Permanent periodic alimony is used to provide the needs and the necessities of life to a Former Spouse as they have been established by the marriage of the parties. Absent special circumstances, an alimony award should not exceed a Recipients Spouse's need (excessive awards constitute an abuse of discretion). In the absence of special circumstances, a  trial court errs by awarding permanent, periodic alimony in an amount that exceeds a Former Spouse’s established needs. In this case, the trial court failed to include findings detailing any special circumstance that would explain why alimony was awarded in an amount exceeding the amount necessary to meet the Former Wife's need. The appeals court reversed and remanded for the trial court to either include such findings or reconsider the issue in its entirety.


Trial courts may impute income from interest earned on retirement accounts if the income is readily available to a Former Spouse without penalty and without the need to reduce the principal. However, any decision to impute income must be supported by competent, substantial evidence. In this case, the trial court erred by imputing income to the Former Wife from her retirement accounts where there was no evidence to support the specific rate of return used by the trial court. Nor was there an agreement of the experts on the rate of return for the retirement accounts or evidence of the historical rate of return. Rather, the trial court selected the same rate of return used for imputing income on the Former Wife's investment accounts. The appeals court remanded with directions to adjust the alimony award accordingly.

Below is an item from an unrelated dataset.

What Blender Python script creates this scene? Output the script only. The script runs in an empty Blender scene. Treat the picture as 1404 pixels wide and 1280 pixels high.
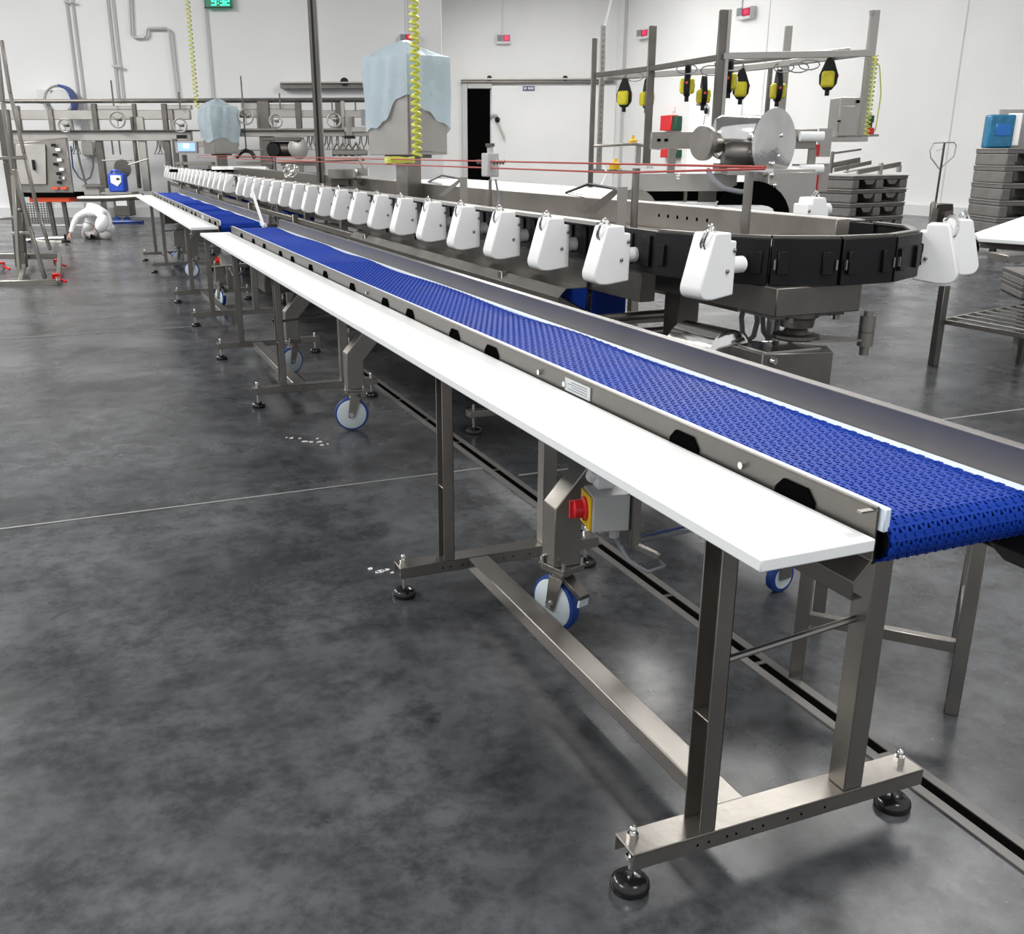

Generally, when a trial court awards alimony, it abuses its discretion if it fails to make the award retroactive to the date of filing the petition for dissolution. There is an exception where the trial court enters a temporary alimony award during the pendency of the case. In that situation, a retroactive award is limited to the date that the request for an increased award is filed. However, a temporary alimony award can be readdressed at a final hearing if the temporary award was made "without prejudice."

In this case, the parties stipulated that the Former Husband would pay temporary alimony, and the court awarded temporary alimony "without prejudice” such that the issue of temporary alimony could be readdressed at the final hearing. The appeals court ordered the reversal of the permanent, periodic alimony award, and on remand, directed the trial court reconsider the issue of retroactivity of any newly imposed permanent, periodic alimony award (after comparing such award to the stipulated temporary alimony).

Life Insurance

A trial court must include findings relating to a Former Spouse’s insurability at the time of trial and the cost of an insurance policy. In this case the trial court erred when it ordered the Former Husband to secure an insurance policy in the absence of any explanation for how this amount was arrived at or what it was based on. Moreover, trial court's failure to explain how it arrived at the specific dollar requirement was troublesome because the specific amount of coverage bore no correlation to projected alimony amounts and it was not possible for the appeals court to ascertain if the trial court ordered life insurance for purposes other than securing alimony due at the time of the Former Husband's death.

Lump Sum Alimony

Courts have previously reversed lump sum alimony awards that have no evidentiary support.  In this case, there was no evidence to justify the lump sum alimony award, and the trial court made no findings to explain its rationale. The appeals court reversed and remanded for the trial court to reconsider the award based on the evidence on the record.

 Attributing Dissipated Assets as Part of Equitable Distribution

It is error to include assets in an equitable distribution scheme that have been diminished or dissipated during the dissolution proceedings. However, an exception to this general proposition exists when misconduct during the dissolution proceedings results in the dissipation of a marital asset. The misconduct necessary to support inclusion of dissipated assets in an equitable distribution scheme does not include mismanagement or simple squandering of marital assets in a manner of which the other spouse disapproves. Instead, to include a dissipated asset in the equitable distribution scheme, there must be evidence of the spending spouse's intentional dissipation or destruction of the asset, and the trial court must make a specific finding that the dissipation resulted from intentional misconduct.

n this case, the trial court erred failing to apply to the standard for attributing dissipated assets to a spouse in dissolution proceedings.  Specifically, the trial court erred in attributing monies to the Former Wife in the equitable distribution in such a way that amounted to a sanction for failing to comply with a documenting requirement. The appeals court reversed the trial court's equitable distribution awards and remanded for further proceedings.